Ewelina Skowrońska, @ewelello
Kim jestem? Artystką, kobietą, sobą.
Co lubię? To, czym się zajmuję (serio to nie przechwałki). Plus: prosecco, naleśniki, maliny, sport, filmy, książki, czas z przyjaciółmi, bycie w naturze.
Czego nie lubię? Braku tolerancji, zawiści, ciasnoty umysłowej, tłumów, włosów w zlewie i wilgotnych ręczników.
W moim domu najbardziej lubię... Latem siedzieć na balkonie, pić wino i słuchać japońskich semi (to takie świerszcze, ale znacznie głośniejsze). Zimą wygrzewać się w wannie.
Zazwyczaj pracuję... z radością i dość dużo, w domu albo w studiu, ale też jadąc na rowerze czy biegając po parku.
Kiedy się nudzę... to najpierw się stresuję, że nic się nie dzieje (wiem, to straszny znak naszych szybkich czasów), ale potem zdaję sobie z tego sprawę i zaczynam się pławić w tej nudzie.
Najbardziej lubię spędzać czas... na luzie, po swojemu, według własnego rytmu.
Ostatnio słuchałam: ABRA, Khruangbin.
Ostatnio czytałam: „How to Be an Antiracist” Ibram X. Kendi.
Ostatnio oglądałam: „Paris is burning” Jennie Livingston
Lato w pełni. Co najbardziej lubisz robić, kiedy za oknem praży słońce, a dla ciebie przychodzi czas na zasłużone wakacje?
Wyjechać do natury, gdzieś z dala od miasta. Najbardziej lubię wpakować klamoty i namiot do samochodu i bez żadnych rezerwacji snuć się po jakimś fajnym miejscu. Może być blisko wody, może być w górach albo w lesie. Ważne, żeby było wino, fajne jedzenie, dobre towarzystwo i kilka książek załadowanych na Kindle'a.
Jak będą wyglądały twoje wakacje w tym roku?
Ze względu na sytuację spowodowaną wirusem, zdecydowanie odpadają wyjazdy zagraniczne. Czyli w tym przypadku dla mnie wakacje w Polsce, które bardzo lubię. A ponieważ także w sierpniu będę zmieniać studio (wspólnie z kilkoma przyjaciółmi zdecydowaliśmy się wynająć nową przestrzeń wymagającą sporych nakładów pracy), obawiam się, że w to lato moje wakacje będą składać się tylko z serii weekendowych wypadów.

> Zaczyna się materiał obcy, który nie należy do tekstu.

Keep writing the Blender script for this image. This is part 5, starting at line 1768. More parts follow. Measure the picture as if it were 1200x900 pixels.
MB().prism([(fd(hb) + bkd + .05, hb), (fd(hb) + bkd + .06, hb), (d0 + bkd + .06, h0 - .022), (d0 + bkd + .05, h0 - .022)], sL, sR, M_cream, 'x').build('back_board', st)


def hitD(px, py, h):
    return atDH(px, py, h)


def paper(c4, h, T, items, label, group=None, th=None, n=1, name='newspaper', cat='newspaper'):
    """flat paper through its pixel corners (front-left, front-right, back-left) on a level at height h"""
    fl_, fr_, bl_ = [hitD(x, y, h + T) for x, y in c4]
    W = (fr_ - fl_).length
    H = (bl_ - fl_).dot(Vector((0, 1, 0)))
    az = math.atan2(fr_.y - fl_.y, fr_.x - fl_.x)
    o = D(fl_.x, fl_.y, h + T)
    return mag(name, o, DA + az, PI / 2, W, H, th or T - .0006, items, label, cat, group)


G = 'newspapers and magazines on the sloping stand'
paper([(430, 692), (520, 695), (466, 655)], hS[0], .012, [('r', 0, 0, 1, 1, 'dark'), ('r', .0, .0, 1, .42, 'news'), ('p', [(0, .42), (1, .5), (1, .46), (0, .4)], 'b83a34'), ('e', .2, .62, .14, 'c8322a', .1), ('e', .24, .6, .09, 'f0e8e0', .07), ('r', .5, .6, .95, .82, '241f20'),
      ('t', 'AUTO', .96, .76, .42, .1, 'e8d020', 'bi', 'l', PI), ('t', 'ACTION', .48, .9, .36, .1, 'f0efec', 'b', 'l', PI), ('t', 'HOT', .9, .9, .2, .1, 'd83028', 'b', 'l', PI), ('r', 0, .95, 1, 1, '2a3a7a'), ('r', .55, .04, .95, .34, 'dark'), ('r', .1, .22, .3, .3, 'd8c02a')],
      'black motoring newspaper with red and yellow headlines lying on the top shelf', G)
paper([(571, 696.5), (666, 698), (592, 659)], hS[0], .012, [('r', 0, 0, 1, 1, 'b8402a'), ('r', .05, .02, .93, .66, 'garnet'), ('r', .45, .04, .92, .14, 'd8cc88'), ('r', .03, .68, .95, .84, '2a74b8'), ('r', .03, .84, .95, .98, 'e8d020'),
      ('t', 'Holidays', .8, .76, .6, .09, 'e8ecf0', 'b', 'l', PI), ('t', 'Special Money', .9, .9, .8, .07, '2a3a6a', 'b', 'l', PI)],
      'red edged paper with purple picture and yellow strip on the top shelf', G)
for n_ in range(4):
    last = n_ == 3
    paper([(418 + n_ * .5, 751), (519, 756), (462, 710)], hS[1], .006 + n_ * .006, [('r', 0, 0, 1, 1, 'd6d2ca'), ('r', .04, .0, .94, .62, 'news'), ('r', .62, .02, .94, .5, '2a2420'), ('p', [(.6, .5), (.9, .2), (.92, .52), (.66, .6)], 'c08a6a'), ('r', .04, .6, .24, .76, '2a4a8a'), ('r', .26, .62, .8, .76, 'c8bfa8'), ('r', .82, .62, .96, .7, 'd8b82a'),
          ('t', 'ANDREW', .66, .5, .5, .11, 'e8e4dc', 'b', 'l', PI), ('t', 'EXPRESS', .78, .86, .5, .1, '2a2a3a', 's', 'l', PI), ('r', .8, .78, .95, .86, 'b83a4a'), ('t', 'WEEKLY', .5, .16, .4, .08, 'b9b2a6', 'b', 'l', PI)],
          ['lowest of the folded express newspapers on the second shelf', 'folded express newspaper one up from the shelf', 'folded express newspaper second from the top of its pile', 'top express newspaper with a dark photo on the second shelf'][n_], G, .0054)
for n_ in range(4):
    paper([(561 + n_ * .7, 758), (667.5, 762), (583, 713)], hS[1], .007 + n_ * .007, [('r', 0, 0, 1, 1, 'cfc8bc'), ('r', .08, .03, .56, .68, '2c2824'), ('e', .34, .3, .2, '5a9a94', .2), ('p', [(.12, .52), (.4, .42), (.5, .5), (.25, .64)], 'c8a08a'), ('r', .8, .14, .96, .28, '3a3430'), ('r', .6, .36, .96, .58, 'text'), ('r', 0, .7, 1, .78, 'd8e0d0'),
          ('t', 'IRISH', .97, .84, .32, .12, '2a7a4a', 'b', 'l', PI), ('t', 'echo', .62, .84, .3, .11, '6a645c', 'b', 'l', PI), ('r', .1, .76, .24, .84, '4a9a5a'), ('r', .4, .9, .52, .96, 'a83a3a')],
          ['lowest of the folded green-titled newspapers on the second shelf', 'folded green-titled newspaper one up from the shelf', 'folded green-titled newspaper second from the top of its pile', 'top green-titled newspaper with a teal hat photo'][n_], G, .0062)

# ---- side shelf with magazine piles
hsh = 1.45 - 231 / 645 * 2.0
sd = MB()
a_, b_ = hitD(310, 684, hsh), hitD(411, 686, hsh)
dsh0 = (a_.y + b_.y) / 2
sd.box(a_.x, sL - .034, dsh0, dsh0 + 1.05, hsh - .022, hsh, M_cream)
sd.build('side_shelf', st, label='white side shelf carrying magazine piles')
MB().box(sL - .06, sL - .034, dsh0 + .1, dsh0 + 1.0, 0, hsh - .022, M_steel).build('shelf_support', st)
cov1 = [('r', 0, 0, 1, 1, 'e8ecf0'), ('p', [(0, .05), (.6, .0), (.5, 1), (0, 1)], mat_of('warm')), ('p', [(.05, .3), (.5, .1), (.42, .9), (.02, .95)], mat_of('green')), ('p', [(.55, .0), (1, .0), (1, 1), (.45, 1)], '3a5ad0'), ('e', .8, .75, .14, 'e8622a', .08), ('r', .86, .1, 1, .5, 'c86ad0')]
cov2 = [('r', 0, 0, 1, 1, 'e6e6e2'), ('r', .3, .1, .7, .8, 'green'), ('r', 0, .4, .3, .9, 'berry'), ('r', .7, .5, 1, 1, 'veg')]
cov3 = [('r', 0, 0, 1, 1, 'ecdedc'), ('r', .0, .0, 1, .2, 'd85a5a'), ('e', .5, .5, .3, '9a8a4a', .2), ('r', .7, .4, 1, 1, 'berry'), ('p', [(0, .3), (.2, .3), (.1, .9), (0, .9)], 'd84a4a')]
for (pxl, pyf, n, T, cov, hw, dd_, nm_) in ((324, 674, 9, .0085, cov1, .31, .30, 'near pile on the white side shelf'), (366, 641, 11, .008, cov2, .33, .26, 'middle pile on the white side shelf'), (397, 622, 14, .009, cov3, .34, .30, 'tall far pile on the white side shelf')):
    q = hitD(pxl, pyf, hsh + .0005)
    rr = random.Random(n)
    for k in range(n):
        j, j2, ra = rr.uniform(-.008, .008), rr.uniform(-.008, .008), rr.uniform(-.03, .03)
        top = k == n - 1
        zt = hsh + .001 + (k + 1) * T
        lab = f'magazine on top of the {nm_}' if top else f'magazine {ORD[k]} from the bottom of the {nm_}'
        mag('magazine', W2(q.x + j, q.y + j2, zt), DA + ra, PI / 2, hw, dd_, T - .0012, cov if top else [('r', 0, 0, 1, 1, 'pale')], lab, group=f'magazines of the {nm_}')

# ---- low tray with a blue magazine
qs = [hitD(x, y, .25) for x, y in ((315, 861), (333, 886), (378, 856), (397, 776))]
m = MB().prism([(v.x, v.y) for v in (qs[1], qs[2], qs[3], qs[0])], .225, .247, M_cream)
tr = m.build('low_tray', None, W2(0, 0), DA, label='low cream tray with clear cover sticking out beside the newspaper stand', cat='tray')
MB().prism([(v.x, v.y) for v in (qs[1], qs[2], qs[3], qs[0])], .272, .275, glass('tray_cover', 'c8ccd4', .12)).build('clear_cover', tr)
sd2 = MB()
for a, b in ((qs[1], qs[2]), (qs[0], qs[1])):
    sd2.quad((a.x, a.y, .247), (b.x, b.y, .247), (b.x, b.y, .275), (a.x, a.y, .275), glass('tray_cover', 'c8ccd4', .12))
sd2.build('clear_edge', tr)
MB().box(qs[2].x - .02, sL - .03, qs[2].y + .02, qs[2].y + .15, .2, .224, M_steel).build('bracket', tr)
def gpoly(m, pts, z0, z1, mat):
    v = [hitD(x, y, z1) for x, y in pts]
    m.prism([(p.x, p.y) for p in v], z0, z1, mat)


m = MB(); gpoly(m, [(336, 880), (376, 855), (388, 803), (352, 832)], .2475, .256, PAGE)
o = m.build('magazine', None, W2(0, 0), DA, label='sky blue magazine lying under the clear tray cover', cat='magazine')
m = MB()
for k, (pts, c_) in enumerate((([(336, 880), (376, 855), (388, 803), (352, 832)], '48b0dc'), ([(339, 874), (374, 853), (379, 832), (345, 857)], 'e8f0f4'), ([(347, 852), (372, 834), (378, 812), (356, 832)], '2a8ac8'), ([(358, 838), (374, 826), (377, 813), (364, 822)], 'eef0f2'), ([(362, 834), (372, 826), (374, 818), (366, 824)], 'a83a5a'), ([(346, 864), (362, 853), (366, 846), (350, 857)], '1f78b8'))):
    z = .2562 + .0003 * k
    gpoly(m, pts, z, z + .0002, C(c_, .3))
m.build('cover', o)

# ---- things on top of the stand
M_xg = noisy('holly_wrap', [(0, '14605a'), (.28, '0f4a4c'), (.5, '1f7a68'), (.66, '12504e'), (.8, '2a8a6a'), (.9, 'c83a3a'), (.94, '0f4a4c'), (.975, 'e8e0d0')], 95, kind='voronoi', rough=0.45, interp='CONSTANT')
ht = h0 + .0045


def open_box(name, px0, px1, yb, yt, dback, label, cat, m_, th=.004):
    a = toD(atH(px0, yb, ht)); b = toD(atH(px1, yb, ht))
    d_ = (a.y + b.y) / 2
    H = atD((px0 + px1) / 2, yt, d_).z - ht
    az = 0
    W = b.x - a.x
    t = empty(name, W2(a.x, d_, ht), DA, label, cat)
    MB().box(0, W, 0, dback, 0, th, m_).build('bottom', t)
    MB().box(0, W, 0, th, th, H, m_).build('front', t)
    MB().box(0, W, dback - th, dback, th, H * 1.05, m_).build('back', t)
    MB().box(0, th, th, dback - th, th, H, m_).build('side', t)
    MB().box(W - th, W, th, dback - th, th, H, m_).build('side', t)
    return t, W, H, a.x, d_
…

Pochwal się ostatnią rzeczą, którą zrobiłaś i byłaś z tego bardzo dumna.
Totalne porządki w domu i w mojej pracowni. Uporządkowałam wszystkie moje prace i materiały, pozbyłam się mnóstwa pierdół i jakichś niepotrzebnych rzeczy. Wielkie porządki zawsze dają poczucie przestrzeni, wyczyszczenia, jakiejś gotowości na pożegnanie się ze starym i otwartości na nowe.
Zuzanna Piontke, @endersja
Kim jestem? Fotografką, autorką tekstów, koordynatorką i producentką wystaw.
Co lubię? Duże zbiorniki wodne, ciastka, wulkany, śmieszne zapalniczki i panią z kiosku, która wie co podać bez pytania.
Czego nie lubię? Zatłoczonych miejsc, small talków i kolendry.
W moim domu najbardziej lubię... prace moich przyjaciół, które są wszędzie i widok z łóżka na wielkie drzewo.
Zazwyczaj pracuję... z ludźmi, od których wciąż się czegoś uczę.
Kiedy się nudzę... wychodzę na spacer i próbuję się zgubić.
Najbardziej lubię spędzać czas... w wodzie.
Ostatnio słuchałam: Fern Kinney, Azealii Banks i dużo rzeczy z południowej Afryki.
Ostatnio czytałam: „Lovely, Human, True, Heartfelt – The Letters of Alina Szapocznikow and Ryszard Stanislawski, 1948-1971” Agaty Jakubowskiej i Katarzyny Szotkowskiej-Beylin.
Ostatnio oglądałam: Serial „Dziewczyny” Leny Dunham i film „Diabelskie polowanie” Paula Schradera.
Modelka: Wiktoria Walendzik
Lato w pełni. Co najbardziej lubisz robić, kiedy za oknem praży słońce, a dla ciebie przychodzi czas na zasłużone wakacje?
Ucinać sobie popołudniowe drzemki na plaży albo w parku, tańczyć o świcie z moimi przyjaciółmi, chodzić na randki z samą sobą.
Jak będą wyglądały twoje wakacje w tym roku?
Postanowiłam, że to lato jest latem przyjemności i konsekwentnie realizuję ten plan. Jeżdżę nad morze, czytam książki, spędzam każdą wolną chwilę z ulubionymi ludźmi, jem ciastka i nie naciskam.
Pochwal się ostatnią rzeczą, którą zrobiłaś i byłaś z tego bardzo dumna.
Wróciłam do pływania po 772 dniach przerwy i zaczęłam pić więcej wody.